TASK BRIEF: Copy the listing below line for line, starting at its first line and ending with the line that has "col = scene.collection" in it. Add nothing.

DATA:
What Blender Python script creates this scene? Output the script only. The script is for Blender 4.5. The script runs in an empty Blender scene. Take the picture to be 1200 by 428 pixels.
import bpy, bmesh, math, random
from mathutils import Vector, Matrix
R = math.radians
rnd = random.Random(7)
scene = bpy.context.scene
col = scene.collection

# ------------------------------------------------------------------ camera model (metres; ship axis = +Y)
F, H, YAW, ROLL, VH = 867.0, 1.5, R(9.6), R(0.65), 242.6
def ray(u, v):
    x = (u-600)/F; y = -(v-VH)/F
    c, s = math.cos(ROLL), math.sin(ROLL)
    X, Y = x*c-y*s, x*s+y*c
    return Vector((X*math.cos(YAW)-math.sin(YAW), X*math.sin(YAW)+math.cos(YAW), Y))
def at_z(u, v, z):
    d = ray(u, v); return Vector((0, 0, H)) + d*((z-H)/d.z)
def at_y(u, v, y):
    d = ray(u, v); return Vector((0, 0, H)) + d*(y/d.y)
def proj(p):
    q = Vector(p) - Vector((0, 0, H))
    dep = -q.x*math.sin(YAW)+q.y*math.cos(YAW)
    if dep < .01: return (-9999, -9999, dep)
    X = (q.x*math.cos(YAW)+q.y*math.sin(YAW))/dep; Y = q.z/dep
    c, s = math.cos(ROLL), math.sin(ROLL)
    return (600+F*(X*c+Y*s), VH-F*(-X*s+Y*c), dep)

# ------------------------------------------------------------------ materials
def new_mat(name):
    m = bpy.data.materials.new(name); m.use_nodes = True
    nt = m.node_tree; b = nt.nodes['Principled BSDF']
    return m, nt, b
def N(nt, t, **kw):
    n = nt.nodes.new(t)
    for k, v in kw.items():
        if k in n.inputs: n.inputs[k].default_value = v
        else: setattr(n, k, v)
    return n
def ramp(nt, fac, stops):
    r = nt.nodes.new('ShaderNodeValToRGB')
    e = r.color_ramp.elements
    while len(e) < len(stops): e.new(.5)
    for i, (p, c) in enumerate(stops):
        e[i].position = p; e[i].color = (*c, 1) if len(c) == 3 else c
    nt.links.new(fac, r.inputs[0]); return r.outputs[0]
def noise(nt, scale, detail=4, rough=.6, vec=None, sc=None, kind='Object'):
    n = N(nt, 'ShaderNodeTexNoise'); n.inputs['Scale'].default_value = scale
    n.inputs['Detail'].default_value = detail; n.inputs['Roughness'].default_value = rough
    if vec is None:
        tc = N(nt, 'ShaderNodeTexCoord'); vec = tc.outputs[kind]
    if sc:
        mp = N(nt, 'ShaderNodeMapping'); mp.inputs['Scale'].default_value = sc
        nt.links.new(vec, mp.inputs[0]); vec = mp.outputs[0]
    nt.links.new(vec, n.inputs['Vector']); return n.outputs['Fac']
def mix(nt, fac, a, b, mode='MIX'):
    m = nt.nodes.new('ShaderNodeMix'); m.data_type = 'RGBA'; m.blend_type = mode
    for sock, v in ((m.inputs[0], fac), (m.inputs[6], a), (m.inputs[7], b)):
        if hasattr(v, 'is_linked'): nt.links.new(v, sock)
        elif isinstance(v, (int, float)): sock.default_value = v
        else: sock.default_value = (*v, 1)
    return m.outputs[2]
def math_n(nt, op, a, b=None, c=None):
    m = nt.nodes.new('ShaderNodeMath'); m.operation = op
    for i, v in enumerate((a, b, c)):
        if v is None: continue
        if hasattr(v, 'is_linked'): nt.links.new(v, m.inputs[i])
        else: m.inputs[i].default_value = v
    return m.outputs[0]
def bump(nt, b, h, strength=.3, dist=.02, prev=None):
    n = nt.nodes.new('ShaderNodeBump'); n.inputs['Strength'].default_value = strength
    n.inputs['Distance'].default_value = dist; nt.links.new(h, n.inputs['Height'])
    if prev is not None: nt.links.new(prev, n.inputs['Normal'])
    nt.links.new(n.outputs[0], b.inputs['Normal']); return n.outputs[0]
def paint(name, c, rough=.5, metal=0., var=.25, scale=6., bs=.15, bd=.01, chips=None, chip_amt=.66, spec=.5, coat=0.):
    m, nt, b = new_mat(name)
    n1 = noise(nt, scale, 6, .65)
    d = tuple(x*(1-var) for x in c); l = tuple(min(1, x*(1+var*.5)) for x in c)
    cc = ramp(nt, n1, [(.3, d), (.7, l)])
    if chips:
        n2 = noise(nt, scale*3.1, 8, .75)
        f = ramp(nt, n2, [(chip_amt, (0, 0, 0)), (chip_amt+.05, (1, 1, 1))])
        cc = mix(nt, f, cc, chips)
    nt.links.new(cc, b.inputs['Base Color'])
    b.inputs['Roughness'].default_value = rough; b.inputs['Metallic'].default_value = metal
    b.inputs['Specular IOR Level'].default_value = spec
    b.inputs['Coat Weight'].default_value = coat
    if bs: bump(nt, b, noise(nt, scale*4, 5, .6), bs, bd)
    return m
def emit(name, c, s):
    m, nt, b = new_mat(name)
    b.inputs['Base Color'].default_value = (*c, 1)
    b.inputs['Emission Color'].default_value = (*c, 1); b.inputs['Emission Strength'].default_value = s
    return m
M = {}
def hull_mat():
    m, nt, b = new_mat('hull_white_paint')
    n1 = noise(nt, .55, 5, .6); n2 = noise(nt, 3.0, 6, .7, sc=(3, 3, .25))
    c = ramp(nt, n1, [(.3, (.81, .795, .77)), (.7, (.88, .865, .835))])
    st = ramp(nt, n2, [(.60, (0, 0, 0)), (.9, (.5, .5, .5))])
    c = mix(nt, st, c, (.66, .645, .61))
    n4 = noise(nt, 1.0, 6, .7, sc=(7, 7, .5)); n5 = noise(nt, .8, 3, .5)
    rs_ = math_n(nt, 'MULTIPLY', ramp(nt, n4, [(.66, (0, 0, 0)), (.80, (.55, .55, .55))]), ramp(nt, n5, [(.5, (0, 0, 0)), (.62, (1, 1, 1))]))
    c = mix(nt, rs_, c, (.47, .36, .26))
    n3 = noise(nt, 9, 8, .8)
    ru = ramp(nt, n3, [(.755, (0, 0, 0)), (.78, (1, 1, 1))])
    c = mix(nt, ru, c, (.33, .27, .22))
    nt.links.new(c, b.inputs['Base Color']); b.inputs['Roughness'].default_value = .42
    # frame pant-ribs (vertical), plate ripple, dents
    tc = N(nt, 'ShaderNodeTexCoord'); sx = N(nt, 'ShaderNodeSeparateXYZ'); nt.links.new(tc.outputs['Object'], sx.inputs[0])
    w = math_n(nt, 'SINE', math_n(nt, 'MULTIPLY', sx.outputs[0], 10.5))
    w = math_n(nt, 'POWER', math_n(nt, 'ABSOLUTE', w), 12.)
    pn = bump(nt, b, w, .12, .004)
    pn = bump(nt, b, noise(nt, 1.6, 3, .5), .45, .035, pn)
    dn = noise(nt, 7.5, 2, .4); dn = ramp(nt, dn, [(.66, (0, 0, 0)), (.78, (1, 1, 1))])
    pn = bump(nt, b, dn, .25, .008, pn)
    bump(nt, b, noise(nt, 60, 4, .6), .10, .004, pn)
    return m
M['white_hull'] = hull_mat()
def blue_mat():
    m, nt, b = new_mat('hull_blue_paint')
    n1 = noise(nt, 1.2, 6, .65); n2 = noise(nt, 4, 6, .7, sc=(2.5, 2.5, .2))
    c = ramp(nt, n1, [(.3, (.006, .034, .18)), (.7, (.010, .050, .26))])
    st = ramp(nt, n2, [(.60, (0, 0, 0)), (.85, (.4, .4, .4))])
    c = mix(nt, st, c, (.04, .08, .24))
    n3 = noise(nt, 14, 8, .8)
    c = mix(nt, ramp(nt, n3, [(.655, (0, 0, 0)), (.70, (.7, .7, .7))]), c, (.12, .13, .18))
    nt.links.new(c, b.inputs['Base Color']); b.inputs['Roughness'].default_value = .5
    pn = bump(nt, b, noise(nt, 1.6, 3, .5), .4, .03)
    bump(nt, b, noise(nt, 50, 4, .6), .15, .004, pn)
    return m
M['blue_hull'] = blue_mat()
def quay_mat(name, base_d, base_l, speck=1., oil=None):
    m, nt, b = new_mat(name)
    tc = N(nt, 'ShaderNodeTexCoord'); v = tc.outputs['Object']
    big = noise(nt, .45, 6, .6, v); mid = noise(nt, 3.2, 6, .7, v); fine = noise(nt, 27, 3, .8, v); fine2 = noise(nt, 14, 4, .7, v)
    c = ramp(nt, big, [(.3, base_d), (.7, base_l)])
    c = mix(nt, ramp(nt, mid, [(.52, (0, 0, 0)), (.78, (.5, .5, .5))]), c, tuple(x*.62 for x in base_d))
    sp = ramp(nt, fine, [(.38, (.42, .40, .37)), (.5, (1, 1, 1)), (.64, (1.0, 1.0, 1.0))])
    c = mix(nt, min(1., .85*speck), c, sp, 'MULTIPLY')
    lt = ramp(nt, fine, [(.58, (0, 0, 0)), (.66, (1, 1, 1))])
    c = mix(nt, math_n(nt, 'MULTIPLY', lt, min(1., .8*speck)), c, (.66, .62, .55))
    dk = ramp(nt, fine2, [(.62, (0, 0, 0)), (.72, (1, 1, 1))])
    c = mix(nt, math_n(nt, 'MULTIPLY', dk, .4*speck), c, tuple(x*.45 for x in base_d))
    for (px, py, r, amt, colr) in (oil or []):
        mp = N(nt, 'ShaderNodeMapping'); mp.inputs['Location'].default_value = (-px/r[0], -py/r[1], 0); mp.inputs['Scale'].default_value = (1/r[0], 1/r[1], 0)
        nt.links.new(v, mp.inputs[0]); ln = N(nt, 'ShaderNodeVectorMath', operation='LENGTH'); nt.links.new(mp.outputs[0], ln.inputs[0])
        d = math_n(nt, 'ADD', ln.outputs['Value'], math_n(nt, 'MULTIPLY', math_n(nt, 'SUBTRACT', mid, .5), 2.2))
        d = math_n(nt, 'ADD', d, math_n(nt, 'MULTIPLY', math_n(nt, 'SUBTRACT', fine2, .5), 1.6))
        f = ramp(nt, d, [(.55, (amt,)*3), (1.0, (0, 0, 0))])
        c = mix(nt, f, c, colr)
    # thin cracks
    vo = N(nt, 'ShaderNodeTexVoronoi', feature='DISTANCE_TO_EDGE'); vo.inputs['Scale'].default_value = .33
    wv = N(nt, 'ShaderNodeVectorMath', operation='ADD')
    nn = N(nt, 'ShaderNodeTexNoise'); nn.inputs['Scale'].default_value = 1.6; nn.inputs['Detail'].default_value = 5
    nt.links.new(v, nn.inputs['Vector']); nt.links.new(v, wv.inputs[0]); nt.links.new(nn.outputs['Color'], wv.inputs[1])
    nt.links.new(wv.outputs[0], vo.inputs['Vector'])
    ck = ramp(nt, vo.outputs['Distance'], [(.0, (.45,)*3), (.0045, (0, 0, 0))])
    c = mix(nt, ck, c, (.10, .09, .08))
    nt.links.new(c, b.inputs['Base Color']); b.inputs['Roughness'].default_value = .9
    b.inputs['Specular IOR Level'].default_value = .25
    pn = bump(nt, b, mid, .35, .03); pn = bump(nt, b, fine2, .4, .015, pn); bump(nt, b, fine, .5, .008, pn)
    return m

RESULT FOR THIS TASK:
What Blender Python script creates this scene? Output the script only. The script is for Blender 4.5. The script runs in an empty Blender scene. Take the picture to be 1200 by 428 pixels.
import bpy, bmesh, math, random
from mathutils import Vector, Matrix
R = math.radians
rnd = random.Random(7)
scene = bpy.context.scene
col = scene.collection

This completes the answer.